Print the lines of the data, starting with the first, up to and including the line where "single('sprinkler_head', b, 'ventw', 'small" appears.
+ + + +
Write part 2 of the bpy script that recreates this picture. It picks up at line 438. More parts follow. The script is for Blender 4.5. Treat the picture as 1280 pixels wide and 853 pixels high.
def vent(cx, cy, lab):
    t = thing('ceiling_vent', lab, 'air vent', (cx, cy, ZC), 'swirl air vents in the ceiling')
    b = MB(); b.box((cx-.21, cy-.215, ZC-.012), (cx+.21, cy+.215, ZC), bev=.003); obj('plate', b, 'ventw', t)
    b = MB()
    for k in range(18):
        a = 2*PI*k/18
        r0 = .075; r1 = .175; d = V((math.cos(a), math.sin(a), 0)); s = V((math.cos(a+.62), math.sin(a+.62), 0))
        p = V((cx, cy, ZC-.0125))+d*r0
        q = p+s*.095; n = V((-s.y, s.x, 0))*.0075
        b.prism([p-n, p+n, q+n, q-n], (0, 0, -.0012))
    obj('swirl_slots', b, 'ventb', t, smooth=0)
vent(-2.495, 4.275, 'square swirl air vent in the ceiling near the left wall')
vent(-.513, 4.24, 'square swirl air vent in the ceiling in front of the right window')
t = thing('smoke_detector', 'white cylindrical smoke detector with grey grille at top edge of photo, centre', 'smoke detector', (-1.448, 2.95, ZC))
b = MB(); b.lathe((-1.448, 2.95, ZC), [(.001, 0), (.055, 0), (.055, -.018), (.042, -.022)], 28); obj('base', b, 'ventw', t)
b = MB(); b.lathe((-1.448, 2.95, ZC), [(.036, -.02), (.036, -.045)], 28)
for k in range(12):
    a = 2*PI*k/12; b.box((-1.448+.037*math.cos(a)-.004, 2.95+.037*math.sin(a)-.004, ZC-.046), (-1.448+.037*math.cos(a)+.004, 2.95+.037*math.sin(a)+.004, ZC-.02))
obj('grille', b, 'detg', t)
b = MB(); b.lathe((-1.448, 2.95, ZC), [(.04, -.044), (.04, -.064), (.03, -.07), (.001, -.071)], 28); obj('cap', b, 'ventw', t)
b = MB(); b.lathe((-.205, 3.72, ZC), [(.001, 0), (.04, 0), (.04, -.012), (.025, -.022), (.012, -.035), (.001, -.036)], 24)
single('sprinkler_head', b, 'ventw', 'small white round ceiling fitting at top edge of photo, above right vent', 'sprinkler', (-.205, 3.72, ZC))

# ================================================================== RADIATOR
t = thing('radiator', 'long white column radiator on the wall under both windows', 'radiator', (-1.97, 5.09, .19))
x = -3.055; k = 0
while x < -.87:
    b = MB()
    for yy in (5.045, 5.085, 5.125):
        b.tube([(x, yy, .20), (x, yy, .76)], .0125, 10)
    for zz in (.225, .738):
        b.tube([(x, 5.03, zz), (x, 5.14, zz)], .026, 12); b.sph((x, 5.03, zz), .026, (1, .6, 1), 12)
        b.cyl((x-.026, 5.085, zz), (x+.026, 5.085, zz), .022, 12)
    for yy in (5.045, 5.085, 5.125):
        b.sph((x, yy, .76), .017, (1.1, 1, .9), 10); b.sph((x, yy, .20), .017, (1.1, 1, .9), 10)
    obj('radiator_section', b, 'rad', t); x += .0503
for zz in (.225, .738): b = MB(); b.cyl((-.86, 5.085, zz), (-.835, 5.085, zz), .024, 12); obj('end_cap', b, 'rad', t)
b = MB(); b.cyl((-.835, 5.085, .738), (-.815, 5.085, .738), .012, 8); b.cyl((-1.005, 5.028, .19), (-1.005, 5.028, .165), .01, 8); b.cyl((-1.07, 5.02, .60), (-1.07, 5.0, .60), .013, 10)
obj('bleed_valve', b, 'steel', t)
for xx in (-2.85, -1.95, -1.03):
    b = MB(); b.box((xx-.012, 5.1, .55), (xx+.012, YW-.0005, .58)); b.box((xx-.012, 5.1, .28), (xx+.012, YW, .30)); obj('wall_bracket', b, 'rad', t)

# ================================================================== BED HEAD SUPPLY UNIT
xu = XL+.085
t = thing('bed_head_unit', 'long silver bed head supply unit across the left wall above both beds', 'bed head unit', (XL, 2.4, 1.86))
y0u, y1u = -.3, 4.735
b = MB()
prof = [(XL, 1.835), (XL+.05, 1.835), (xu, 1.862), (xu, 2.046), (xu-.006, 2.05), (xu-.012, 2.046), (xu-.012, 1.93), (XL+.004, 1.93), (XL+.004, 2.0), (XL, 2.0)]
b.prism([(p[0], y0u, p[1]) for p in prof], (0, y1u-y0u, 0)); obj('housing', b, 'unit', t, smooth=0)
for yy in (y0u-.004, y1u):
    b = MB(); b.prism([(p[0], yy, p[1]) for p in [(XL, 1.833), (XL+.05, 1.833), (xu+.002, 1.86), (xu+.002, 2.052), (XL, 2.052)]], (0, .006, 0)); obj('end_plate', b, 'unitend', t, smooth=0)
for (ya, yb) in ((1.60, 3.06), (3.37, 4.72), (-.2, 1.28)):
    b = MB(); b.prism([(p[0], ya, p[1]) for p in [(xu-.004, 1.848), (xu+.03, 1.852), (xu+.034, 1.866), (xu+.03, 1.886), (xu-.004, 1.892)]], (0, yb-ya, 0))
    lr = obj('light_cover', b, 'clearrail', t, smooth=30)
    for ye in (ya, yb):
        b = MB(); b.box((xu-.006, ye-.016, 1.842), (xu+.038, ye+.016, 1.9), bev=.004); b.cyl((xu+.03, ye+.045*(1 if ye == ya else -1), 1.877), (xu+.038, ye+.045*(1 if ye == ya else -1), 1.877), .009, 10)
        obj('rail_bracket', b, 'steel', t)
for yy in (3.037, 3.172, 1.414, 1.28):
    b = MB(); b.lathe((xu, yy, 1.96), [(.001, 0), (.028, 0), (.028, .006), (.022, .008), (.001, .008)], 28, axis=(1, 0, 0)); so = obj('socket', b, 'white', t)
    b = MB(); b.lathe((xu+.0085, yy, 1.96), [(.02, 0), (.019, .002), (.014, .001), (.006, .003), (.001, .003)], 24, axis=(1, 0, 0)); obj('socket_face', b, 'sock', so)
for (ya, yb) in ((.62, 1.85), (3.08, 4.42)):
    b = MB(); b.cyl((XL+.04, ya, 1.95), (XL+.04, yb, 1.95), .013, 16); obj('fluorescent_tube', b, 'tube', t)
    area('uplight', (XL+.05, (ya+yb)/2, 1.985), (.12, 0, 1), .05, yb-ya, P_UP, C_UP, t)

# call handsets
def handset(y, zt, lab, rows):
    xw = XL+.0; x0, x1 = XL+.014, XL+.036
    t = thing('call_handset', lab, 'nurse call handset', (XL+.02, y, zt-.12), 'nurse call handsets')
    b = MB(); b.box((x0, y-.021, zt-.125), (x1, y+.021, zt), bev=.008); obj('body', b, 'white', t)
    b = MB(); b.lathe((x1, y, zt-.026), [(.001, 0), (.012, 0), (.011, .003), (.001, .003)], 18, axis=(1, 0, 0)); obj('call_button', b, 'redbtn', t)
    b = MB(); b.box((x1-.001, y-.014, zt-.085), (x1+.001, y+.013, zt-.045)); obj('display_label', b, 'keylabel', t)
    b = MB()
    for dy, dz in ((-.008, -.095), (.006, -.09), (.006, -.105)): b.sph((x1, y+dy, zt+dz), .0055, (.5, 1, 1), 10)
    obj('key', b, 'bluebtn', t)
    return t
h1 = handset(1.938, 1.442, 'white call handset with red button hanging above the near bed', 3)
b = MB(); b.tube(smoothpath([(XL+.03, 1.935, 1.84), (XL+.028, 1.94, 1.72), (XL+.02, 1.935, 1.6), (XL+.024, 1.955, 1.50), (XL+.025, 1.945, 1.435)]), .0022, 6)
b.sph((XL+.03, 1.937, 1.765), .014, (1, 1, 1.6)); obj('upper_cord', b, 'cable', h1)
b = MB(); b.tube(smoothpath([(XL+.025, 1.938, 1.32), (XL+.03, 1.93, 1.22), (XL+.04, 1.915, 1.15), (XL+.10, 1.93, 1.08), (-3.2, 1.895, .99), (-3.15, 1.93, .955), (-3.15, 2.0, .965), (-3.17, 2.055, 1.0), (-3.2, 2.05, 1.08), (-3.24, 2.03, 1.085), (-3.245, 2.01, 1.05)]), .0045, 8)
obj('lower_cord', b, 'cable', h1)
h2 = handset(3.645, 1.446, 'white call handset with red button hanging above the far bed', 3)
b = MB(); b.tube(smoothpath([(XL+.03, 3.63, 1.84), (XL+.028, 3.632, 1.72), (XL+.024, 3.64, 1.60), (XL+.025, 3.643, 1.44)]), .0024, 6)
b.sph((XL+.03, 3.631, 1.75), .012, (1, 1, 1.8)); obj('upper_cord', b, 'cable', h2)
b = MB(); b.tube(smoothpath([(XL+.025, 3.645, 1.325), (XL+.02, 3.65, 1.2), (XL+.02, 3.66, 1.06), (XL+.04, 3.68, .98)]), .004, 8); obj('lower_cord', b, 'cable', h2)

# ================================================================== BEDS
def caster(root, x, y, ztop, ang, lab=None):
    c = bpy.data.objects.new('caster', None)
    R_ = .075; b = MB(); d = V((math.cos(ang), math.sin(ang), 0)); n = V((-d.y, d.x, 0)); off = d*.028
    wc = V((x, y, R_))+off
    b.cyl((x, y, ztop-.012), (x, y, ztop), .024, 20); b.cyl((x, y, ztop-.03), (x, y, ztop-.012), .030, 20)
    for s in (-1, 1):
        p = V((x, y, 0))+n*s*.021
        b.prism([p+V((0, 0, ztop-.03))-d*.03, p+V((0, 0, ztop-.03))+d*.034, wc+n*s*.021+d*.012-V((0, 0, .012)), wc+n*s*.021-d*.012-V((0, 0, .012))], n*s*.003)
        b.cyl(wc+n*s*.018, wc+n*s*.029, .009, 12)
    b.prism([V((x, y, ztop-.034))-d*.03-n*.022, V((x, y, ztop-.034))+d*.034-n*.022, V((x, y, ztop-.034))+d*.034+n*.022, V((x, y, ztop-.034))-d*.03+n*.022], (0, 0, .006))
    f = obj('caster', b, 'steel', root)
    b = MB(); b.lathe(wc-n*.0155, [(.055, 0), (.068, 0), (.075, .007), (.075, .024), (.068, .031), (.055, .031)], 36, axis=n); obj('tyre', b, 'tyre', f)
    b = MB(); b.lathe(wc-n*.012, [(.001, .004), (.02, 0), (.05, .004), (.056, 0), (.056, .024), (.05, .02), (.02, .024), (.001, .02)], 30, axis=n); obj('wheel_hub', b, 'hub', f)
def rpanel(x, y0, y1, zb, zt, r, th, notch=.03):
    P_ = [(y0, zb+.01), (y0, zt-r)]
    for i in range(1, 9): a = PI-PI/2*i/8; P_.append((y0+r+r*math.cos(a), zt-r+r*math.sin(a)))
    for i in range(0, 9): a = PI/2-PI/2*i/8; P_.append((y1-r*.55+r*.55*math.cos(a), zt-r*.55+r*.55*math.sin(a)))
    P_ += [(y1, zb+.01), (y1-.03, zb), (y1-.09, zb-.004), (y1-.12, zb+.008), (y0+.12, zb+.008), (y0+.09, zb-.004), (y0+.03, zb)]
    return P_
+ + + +
*Answer to the task:*
Write part 2 of the bpy script that recreates this picture. It picks up at line 438. More parts follow. The script is for Blender 4.5. Treat the picture as 1280 pixels wide and 853 pixels high.
def vent(cx, cy, lab):
    t = thing('ceiling_vent', lab, 'air vent', (cx, cy, ZC), 'swirl air vents in the ceiling')
    b = MB(); b.box((cx-.21, cy-.215, ZC-.012), (cx+.21, cy+.215, ZC), bev=.003); obj('plate', b, 'ventw', t)
    b = MB()
    for k in range(18):
        a = 2*PI*k/18
        r0 = .075; r1 = .175; d = V((math.cos(a), math.sin(a), 0)); s = V((math.cos(a+.62), math.sin(a+.62), 0))
        p = V((cx, cy, ZC-.0125))+d*r0
        q = p+s*.095; n = V((-s.y, s.x, 0))*.0075
        b.prism([p-n, p+n, q+n, q-n], (0, 0, -.0012))
    obj('swirl_slots', b, 'ventb', t, smooth=0)
vent(-2.495, 4.275, 'square swirl air vent in the ceiling near the left wall')
vent(-.513, 4.24, 'square swirl air vent in the ceiling in front of the right window')
t = thing('smoke_detector', 'white cylindrical smoke detector with grey grille at top edge of photo, centre', 'smoke detector', (-1.448, 2.95, ZC))
b = MB(); b.lathe((-1.448, 2.95, ZC), [(.001, 0), (.055, 0), (.055, -.018), (.042, -.022)], 28); obj('base', b, 'ventw', t)
b = MB(); b.lathe((-1.448, 2.95, ZC), [(.036, -.02), (.036, -.045)], 28)
for k in range(12):
    a = 2*PI*k/12; b.box((-1.448+.037*math.cos(a)-.004, 2.95+.037*math.sin(a)-.004, ZC-.046), (-1.448+.037*math.cos(a)+.004, 2.95+.037*math.sin(a)+.004, ZC-.02))
obj('grille', b, 'detg', t)
b = MB(); b.lathe((-1.448, 2.95, ZC), [(.04, -.044), (.04, -.064), (.03, -.07), (.001, -.071)], 28); obj('cap', b, 'ventw', t)
b = MB(); b.lathe((-.205, 3.72, ZC), [(.001, 0), (.04, 0), (.04, -.012), (.025, -.022), (.012, -.035), (.001, -.036)], 24)
single('sprinkler_head', b, 'ventw', 'small white round ceiling fitting at top edge of photo, above right vent', 'sprinkler', (-.205, 3.72, ZC))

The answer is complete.